Did you know that the Baltimore City Public Schools have gone meatless in their cafeterias every Monday? What is happening in the city schools’ food service department is nothing short of a revolution. In recent months, I have read and heard so much good news about all that is going on there that I am constantly doing mental double-takes. So just what is it they are doing?
The city schools, as part of the Meatless Monday initiative associated with Johns Hopkins Bloomberg School of Public Health, are serving exclusively meat-free meals in their cafeterias every Monday. Baltimore City was one of the first school districts in the entire country to become a Meatless Monday school.
Not only is the food meatless one day per week, but on that day it is all prepared freshly on site. This alone is a huge step forward from the usual frozen, convenience foods that are typically served in school cafeterias.
Tony Geraci, the city school’s director of food and nutrition, has made it his mission to get kids invested in what they eat. He has brought Food For Life to the schools, a program that teaches kids about food through farming, cooking and nutrition education.

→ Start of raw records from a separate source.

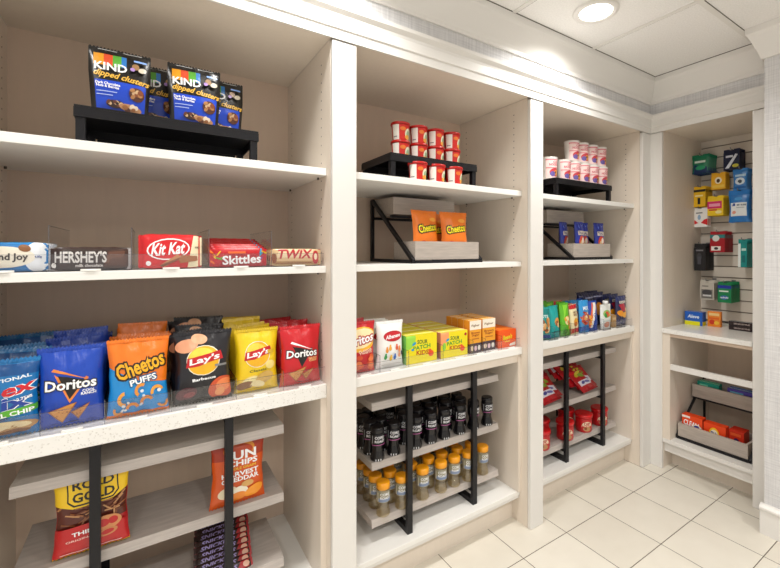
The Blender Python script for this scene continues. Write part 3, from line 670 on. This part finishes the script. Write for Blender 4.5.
# ------------------------------------------------------------------ bay 2 counter
FR = [('e', .48, .66, .56, .24, 'f5b72a', 8), ('e', .48, .68, .50, .19, 'f8e3b0', 8), *outl('ffffff', 'b01018', 'Fritos', .50, .66, .86, .17, 10, .1, .02), ('t', 'FLAVOR\nTWISTS', .62, .42, .5, .09, 'f8d8c0', 6)]
rn = random.Random(2)
for k in range(12): FR.append(('e', rn.uniform(.1, .9), rn.uniform(.05, .32), .11, .05, rn.choice(['e2602a', 'd84a20', 'f08048']), rn.uniform(-40, 40)))
p = bag('corn_chip_bag', '', 'chip bag', .130, .205, .05, 'c4121c', FR, 101, wr=1.2); row(p, .706, 1.532, .055, 4, 'red corn chip bag', 'red corn chip bags', ZK, .003, .1)
AL = [('r', 0, .0, .10, 1, 'f4f3f0'), ('e', .55, .68, .37, .115, 'b3131e'), ('e', .55, .68, .34, .095, 'c81a26'), ('t', 'Albanese', .55, .68, .58, .085, 'ffffff', 6, .2)]
for k, (x, z, c) in enumerate([(.30, .38, 'e8963a'), (.42, .42, 'f2b03a'), (.68, .42, 'e0603a'), (.80, .38, 'f0904a'), (.25, .24, '2f9a4a'), (.45, .20, 'f2c23a'), (.60, .22, '2f6ac0'), (.78, .26, 'e8a07a')]):
    AL += [('e', x, z, .055, .05, c), ('e', x, z+.06, .035, .025, c)]
AL += [('e', .92, .30, .06, .05, '3a3a40'), ('r', .14, .06, .9, .09, 'd8d4d0')]
p = bag('gummy_candy_bag', '', 'candy bag', .130, .195, .05, 'f4f3f0', AL, 111, wr=1.0); row(p, .843, 1.535, .055, 4, 'white gummy candy bag', 'white gummy candy bags', ZK, .004, .12)
def SP(c2, extra): return [('r', .0, .0, 1, 1, 'eedc18'), ('e', .0, .9, .30, .4, c2), ('t', 'SOUR', .52, .74, .34, .15, '1f5f2a', -3), ('t', 'PATCH', .50, .555, .56, .15, '2d9a3a', 3), ('t', 'KIDS', .52, .36, .40, .16, 'b8481c', -2), ('e', .25, .70, .07, .05, '2f9ac0', 30), ('e', .80, .28, .09, .11, 'e8552a'), ('e', .76, .40, .05, .05, 'e8552a')]+extra
p = carton('fruit_candy_box', '', 'candy box', .160, .122, .075, 'e6d81e', SP('9bd84a', [('e', .2, .5, .05, .04, '2f9ac0')]), side=[('r', 0, 0, 1, 1, '7fce5a')], top=[('r', .04, .05, .96, .95, 'efe23a')]); row(p, .996, 1.518, .0775, 4, 'yellow sour candy box from the left row', 'left fruit candy boxes', ZK)
p = carton('fruit_candy_box', '', 'candy box', .156, .116, .075, 'efb07a', SP('f5a06a', [('e', .12, .45, .06, .16, '8fcf4a'), ('e', .92, .84, .045, .06, 'b01a2a')]), side=[('r', 0, 0, 1, 1, 'f08a6a')], top=[('r', .04, .05, .96, .95, 'eee04a')]); row(p, 1.175, 1.516, .0775, 4, 'yellow and peach sour candy box from the right row', 'right fruit candy boxes', ZK)
NB = [('r', 0, 0, 1, .30, '4a3a42'), ('r', 0, .72, 1, 1, 'f3ead8'), ('t', 'Figbar', .5, .84, .7, .09, '8a6a4a'), ('t', 'Brown\nSugar', .5, .58, .74, .16, 'a8581a'), ('r', .2, .42, .8, .45, 'b8681f'), ('e', .2, .15, .11, .08, 'f2d8b8'), ('e', .5, .14, .11, .08, 'e0c0c8'), ('e', .8, .15, .11, .08, 'e8e4d8')]
for k, x in enumerate((1.300, 1.392)):
    p = carton('snack_bar_box', '', 'snack box', .072 if k == 0 else .084, .155, .045, 'eda22c', NB, side=[('r', 0, 0, 1, 1, 'e8942a'), ('r', 0, 0, 1, .28, '5a3a2a')], top=[('r', .05, .05, .95, .95, 'f2b040')])
    row(p, x, 1.512 if k == 0 else 1.518, .047, 4, 'tall orange snack bar box in the %s of two narrow rows' % ('left', 'right')[k], 'tall orange snack boxes', ZK)
RE = [('t', "Reese's", .52, .58, .52, .28, 'f5c81e', 5, .2), ('t', "Reese's", .515, .59, .50, .26, '6fae2a', 5, .2), ('t', "Reese's", .52, .595, .48, .25, 'f5d02a', 5, .2), ('r', .35, .30, .65, .36, 'f2c23a'), ('p', [(.62, .04), (.62, .16), (.96, .26), (.96, .06)], 'f2e6d8')]
p = carton('peanut_cup_box', 'orange peanut butter cup box at the right end of the middle counter', 'candy box', .124, .088, .20, 'ee5a12', RE, top=[('r', .03, .03, .97, .97, 'f27a1c')], flap=True, basecol2='e8601a'); p.location = (1.512, 1.512, ZK)

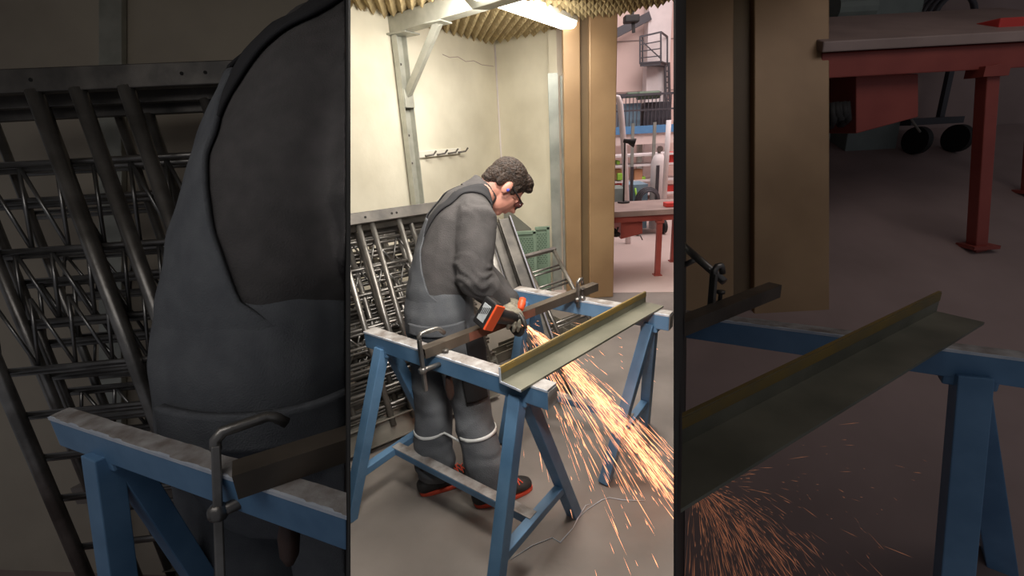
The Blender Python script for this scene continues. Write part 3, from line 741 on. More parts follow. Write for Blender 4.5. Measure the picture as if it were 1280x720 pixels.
# boots
def boot(an, d, k):
    d = V((d[0], d[1], 0)).normalized(); s = V((d.y, -d.x, 0)); A = V((an.x, an.y, 0)); ax = (d, s, Z)
    b = MB()
    b.loft([(A - d * .055 + Z * .045, .040, .036), (A + d * .03 + Z * .050, .044, .042), (A + d * .10 + Z * .046, .048, .036), (A + d * .165 + Z * .040, .044, .028), (A + d * .19 + Z * .036, .034, .022)], s, 16)
    b.loft([(A - d * .01 + Z * .05, .040, .050), (A - d * .012 + Z * .10, .042, .052), (A - d * .012 + Z * .15, .046, .055)], s, 16)
    o = fuse(b, 'boot', M['boot'], .005, 4, .5, parent=man)
    b = MB(); pr = []
    for i in range(28):
        a = 2 * math.pi * i / 28; cx = math.cos(a); sy = math.sin(a)
        pr.append((.06 + (.152 if cx > 0 else .135) * math.copysign(abs(cx) ** .8, cx), (.046 if cx > -.2 else .042) * math.copysign(abs(sy) ** .7, sy)))
    b.prism(pr, A + Z * .001, A + Z * .022, d, s); b.build('sole', M['sole'], o, bevel=.004)
    b = MB()
    for i in range(4):
        q = A + d * (.065 + .024 * i) + Z * (.112 - .011 * i); b.tube([q - s * .035 - Z * .014, q + Z * .002, q + s * .030 + d * .018 - Z * .012], .0028, 6)
        b.tube([q + s * .035 - Z * .014, q + Z * .002, q - s * .030 + d * .018 - Z * .012], .0028, 6)
    b.build('laces', M['sole'], o)
boot(J['ankL'], (.853, .40), 1); boot(J['ankR'], (.92, .36), 1)

# gloves: palm, four fingers, thumb
def glove(wr, palm_dir, palm_n, thumb_side, curl, name='glove'):
    """palm_dir: wrist to knuckles; palm_n: out of the palm (towards what is held)"""
    d = V(palm_dir).normalized(); n = V(palm_n); n = (n - d * n.dot(d)).normalized(); s = d.cross(n).normalized() * thumb_side
    b = MB(); b.loft([(wr - d * .03, .038, .032), (wr + d * .005, .034, .026), (wr + d * .04, .043, .021), (wr + d * .082, .045, .018)], s, 14)
    for i, (L, off) in enumerate(((.070, .034), (.078, .012), (.073, -.011), (.058, -.033))):
        p = wr + d * (.080 - (.006 if i == 3 else 0)) + s * off; a = 0; pts = [p]
        for j, f in enumerate((.45, .32, .26)):
            a += curl * (1, .9, .7)[j]; q = pts[-1] + (d * math.cos(a) + n * math.sin(a)) * (L * f); pts.append(q)
        b.tube(pts, [.0125, .0115, .0105, .0085], 10); b.ball(pts[-1], .0088, seg=10)
    p = wr + d * .025 + s * .036
    pts = [p, p + s * .020 + d * .026 + n * .014, p + s * .018 + d * .044 + n * .036, p + s * .008 + d * .052 + n * .055]
    b.tube(pts, [.016, .014, .012, .009], 10); b.ball(pts[-1], .0092, seg=10)
    g = fuse(b, name, M['glove'], .0032, 2, .4, parent=body); return g
gb, gh = at(606, 391, 1.735), at(645, 399, 1.875)           # battery end and head of the grinder
gax = (gh - gb).normalized()
hold = gb.lerp(gh, .70)
glove(J['wrR'] + V((.0, -.01, .0)), (hold + V((.03, .03, -.0)) - J['wrR']), V((.1, -.2, -1)), 1, .62)
side_h = gb.lerp(gh, .86)
glove(J['wrL'], (side_h + V((.0, .09, .03)) - J['wrL']) , V((-.2, -.9, -.4)), -1, .7)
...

His vision for how children should be taught about food and nutrition, according to an article in the Baltimore City Paper: “…every school district running its own farm, growing vegetables in gardens next to the schools, cooking inside, kids helping along, despite the boiling water and oils, everything hands-on, immersive, all-sensory, delicious. Geraci envisions schools everywhere in which “it’s just as important to have a food and nutrition coordinator as a math teacher.””
Did you know that the city school system owns a working farm in Catonsville, Great Kids Farm, complete with greenhouses, goats and beehives? The farm produces tons of produce that is used by the schools and is a place where the school children can go for actual hands-on experience. How cool is that?!
The fact that all this has occurred in the same city that’s known for its high rates of poverty, crime and murder makes what is happening all the more amazing. Something to ponder as I send my kids off to chicken nugget day (fruit rollup or Doritos with those nuggets?) at their school in the county.